From the
https://shorehamkenthistory.weebly.com/the-crown.html
accessed 6 March 2023.
Text by James Saynor.
Sitting at the north end of the High Street on the corner of the
road named after it, the "Crown" may be slightly older than the "George
Inn" at the other end of the village, and is thought to date from
1454. Built end-on to the street, like one or two other
timber-framed buildings in Shoreham, it originally had an open hall
in the centre stretching up to the roof: timbers blackened by smoke
from a hearth in the hall bear witness to this. The building was
extensively reconstructed in the 17th century, using many timbers
from the earlier house, and a large two-storey extension was added
at the rear in the 18th and 19th centuries.
Early 1900s. Standing between the two gents with bicycles is the
landlord's son, Harry Taylor.
It has been known as the "Crown" since at least 1607, and was
designated – along with the "George" – as a public house in the census
of 1841. Other pubs in the village at the time were unlicensed
alehouses. It became known as the "Crown Hotel" and you could book
rooms there until after the Second World War.
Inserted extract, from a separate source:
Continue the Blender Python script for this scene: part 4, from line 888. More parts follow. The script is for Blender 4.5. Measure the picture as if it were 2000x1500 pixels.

WW1-era. The nurse could be Nurse French who looked after the
villagers from 1900-1922
Drawing of publican Arthur Archer by Charles Franklin White.
Arthur Archer ran the pub in the early part of the 20th century,
when it was a lodge for
the Odd Fellows club. Members had to give a password through a
special panel in a
door to be admitted on meeting nights. Jessie Jeffries later became
publican, and her
nephew Philip Crome lived at the "Crown" as a child from the spring of
1941. His father
Leonard was stationed at Biggin Hill, and Philip remembered the
barrage balloons “all
over the farmer’s field opposite the "Crown”.
Back in the 18th century, the "Crown" was said to be a haunt of the
infamous Hawkhurst
Gang of smugglers. Dodging customs officers on the main roads,
smugglers would
prefer the muddy, flinty lanes through remote Shoreham. Tea, brandy,
lace and tobacco
might be some of the contraband. The "Pig and Whistle" pub on the
eastern hill was
another staging post for the smugglers.
Violent encounters with both customs men and fellow ne’er-do-wells
were common. One story tells of a Spaniard who was wounded and
brought to the "Crown" to recuperate. It is said he married the
daughter of the innkeeper, Mr. Squib, but was then seized and
press-ganged onto a ship. By the time he found his way back to
Shoreham his wife had died in childbirth, leaving the Spaniard
distraught. Local newspapers claimed that the grieving ghost of the
man continued to bother inhabitants of the pub two centuries later.